Until the last few years, the lameness of my name had been relatively benign, but the speed of its recent decline has been astonishing. Why "Greg"? How did we reach this point? Who is responsible? On this, I thought long and hard, googled lightly and ineffectively, and ultimately concluded the most likely culprit was Greg Focker, the hapless nurse played by Ben Stiller in the hit 2000 film Meet The Parents. Focker was repeatedly shamed, forced to swim in borrowed speedos, ostracised by all and particularly hated by his father in law. He was boring, bumbling, unworthy of respect and lacking in self-esteem.
The more I thought about it, the more convinced I became that the root cause of the shame on my name was Focker's fame. I decided to call Ben Stiller to get his thoughts on all this, and on exactly what he thought it meant to be Greg in a post-Focker world.
Psych! Lol! As if! Nuh-uh! Me call Stiller?! Are you kidding? You'd have to be a real Greg to believe that.
No, what Greg does is remain all day at his desk, thinking about how he wishes he were the type of person who would pick up the phone and start trying to track down Stiller; wishes he were the sort of person who had a big enough contact book that picking up the phone was a realistic way to start tracking down Ben Stiller; wishes he were the type of person with a contact book, or with contacts; wishes, wishes, wishes.
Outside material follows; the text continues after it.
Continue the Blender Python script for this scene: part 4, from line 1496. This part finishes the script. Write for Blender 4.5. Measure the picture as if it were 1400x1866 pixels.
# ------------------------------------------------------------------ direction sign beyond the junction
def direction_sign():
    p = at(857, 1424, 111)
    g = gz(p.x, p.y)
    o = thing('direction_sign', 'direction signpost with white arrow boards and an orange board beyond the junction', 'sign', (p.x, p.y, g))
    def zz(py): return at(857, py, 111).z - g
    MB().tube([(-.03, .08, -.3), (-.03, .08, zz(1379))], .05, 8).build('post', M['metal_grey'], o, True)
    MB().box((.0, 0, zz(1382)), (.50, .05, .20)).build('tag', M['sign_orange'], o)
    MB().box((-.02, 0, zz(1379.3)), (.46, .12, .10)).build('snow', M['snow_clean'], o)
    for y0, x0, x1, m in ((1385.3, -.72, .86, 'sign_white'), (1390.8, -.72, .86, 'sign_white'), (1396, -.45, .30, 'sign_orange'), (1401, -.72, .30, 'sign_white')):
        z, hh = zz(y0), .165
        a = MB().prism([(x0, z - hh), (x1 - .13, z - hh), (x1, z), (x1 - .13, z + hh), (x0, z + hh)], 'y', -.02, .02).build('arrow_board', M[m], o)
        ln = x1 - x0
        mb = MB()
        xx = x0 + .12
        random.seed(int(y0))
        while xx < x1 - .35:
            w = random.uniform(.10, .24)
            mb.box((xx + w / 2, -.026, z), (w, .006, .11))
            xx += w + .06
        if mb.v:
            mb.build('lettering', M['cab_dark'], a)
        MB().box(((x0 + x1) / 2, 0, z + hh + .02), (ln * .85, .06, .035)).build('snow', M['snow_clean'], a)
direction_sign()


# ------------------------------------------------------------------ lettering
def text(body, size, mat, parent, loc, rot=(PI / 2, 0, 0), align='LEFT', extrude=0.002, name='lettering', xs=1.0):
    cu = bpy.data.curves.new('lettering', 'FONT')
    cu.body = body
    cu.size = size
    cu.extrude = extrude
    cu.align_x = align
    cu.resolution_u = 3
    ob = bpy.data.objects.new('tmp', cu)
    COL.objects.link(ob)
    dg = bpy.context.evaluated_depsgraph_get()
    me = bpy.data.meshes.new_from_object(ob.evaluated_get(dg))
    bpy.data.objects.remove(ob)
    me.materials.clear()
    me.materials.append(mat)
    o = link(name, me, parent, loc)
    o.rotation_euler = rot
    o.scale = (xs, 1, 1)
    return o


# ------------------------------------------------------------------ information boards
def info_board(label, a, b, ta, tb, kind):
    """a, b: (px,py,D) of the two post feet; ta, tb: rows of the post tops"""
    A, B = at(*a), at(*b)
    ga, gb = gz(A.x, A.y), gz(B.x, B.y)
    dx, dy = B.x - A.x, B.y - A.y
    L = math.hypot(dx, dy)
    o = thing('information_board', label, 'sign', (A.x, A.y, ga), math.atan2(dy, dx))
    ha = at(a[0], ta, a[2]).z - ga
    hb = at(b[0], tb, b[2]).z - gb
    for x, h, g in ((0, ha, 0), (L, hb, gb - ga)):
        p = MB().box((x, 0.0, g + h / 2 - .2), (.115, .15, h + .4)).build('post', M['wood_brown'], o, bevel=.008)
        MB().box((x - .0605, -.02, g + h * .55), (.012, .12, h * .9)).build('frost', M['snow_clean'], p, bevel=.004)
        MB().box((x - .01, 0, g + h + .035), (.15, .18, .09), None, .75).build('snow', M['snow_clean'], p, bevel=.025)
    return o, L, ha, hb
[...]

In short, and in summary, Greg is not a man of action.
So Greg sits and dreams of what Greg might have been, had it not been for this and that and the other, had it not been for his fundamental Gregness.
If only! If only he had been wilder, less appropriate, more driven to achieve, less worried what others think of him. If only he'd taken a chance.
He frets and muses, contemplates and prevaricates and ultimately produces a meaningless musing almost entirely without substance. What could be more Greg than that?
In the second season of Succession, hapless, lanky Cousin Greg starts to become more assertive and less of a joke, more part of the family. He's still not up to much, but at least he's trying. At a family gathering in episode six, he tells everyone he's going by Gregory now. Nobody notices or pays him any attention. Of course they don't. He is Greg. He is only Greg. He will never not be Greg.